ECLI:NL:GHARN:2005:AU8654
Gerechtshof Arnhem
- Eerste aanleg - meervoudig
- Rechtspraak.nl
Belastingheffing op vergoedingen bij afkoop van optierechten
In deze zaak, behandeld door het Gerechtshof Arnhem op 24 november 2005, staat de belastingheffing op vergoedingen die verband houden met de afkoop van optierechten centraal. Belanghebbende, aangeduid als X, had op 7 februari 1995 een optierecht verkregen om aandelen in A B.V. te verwerven. Dit optierecht werd op 31 maart 1999 afgekocht voor een bedrag van ƒ 1.750.000. In geschil is of de vergoedingen die belanghebbende ontving voor de periode voorafgaand aan de afkoop, als rente moeten worden aangemerkt en dus progressief belast zijn, of dat deze vergoedingen deel uitmaken van de verkoopprijs en belast worden tegen het aanmerkelijkbelangtarief.

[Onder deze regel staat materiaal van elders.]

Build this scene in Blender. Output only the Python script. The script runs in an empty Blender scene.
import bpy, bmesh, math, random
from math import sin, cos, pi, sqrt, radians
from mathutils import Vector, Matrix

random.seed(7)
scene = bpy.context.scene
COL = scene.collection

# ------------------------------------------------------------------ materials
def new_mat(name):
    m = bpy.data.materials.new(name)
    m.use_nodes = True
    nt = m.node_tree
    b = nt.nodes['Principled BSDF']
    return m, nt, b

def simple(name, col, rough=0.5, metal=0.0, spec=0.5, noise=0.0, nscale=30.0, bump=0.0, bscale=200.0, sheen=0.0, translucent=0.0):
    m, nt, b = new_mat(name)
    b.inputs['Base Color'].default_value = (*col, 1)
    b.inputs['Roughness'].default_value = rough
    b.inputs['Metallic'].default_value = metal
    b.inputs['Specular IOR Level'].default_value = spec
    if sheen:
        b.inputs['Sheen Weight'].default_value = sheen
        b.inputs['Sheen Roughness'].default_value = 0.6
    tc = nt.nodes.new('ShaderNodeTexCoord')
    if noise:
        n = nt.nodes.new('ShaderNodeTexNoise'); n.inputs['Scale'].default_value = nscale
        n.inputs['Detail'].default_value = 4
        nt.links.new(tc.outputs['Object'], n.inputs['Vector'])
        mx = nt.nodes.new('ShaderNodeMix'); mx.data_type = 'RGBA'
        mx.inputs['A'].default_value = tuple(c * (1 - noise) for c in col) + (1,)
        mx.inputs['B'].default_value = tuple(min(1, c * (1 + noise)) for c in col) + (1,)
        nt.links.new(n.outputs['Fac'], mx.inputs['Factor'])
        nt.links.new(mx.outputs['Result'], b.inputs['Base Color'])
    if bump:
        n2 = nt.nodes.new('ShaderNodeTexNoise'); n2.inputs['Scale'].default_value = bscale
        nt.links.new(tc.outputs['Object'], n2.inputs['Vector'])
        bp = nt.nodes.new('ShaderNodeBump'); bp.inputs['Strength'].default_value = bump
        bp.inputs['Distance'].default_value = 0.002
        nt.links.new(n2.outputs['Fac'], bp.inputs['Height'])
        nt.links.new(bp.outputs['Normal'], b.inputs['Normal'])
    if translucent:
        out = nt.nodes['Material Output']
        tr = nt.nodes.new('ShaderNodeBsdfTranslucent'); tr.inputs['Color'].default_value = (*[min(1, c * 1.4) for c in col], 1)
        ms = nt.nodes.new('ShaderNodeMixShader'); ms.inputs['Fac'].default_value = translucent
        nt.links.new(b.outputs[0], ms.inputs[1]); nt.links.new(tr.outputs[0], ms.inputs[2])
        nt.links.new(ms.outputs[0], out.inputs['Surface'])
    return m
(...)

Het Hof oordeelt dat de maandelijkse betalingen van ƒ 7.583, die betrekking hebben op de periode vóór de afkoop, geen rente vormen, maar onderdeel zijn van de verkoopprijs. Dit is gebaseerd op de overeenkomst die stelt dat de afkoop op 31 maart 1999 plaatsvond. De Inspecteur had betoogd dat de afkoop eerder had plaatsgevonden, maar het Hof achtte deze stelling niet aannemelijk. Voor de periode na de afkoop concludeert het Hof dat de vergoeding wel als rente moet worden aangemerkt, omdat deze afhankelijk is van de looptijd van het krediet en expliciet als zodanig in de overeenkomst is benoemd.
Het Hof stelt de vervreemdingsprijs van het optierecht vast op ƒ 1.772.614, wat leidt tot een winst uit aanmerkelijk belang van ƒ 576.033. De belastingaanslag wordt verminderd tot een belastbaar inkomen van ƒ 874.229, met een rentevergoeding van ƒ 27.023. Het beroep van belanghebbende wordt gedeeltelijk gegrond verklaard, en de proceskosten worden vastgesteld op € 1.207,50. De uitspraak is openbaar gemaakt en partijen hebben de mogelijkheid om binnen zes weken in cassatie te gaan.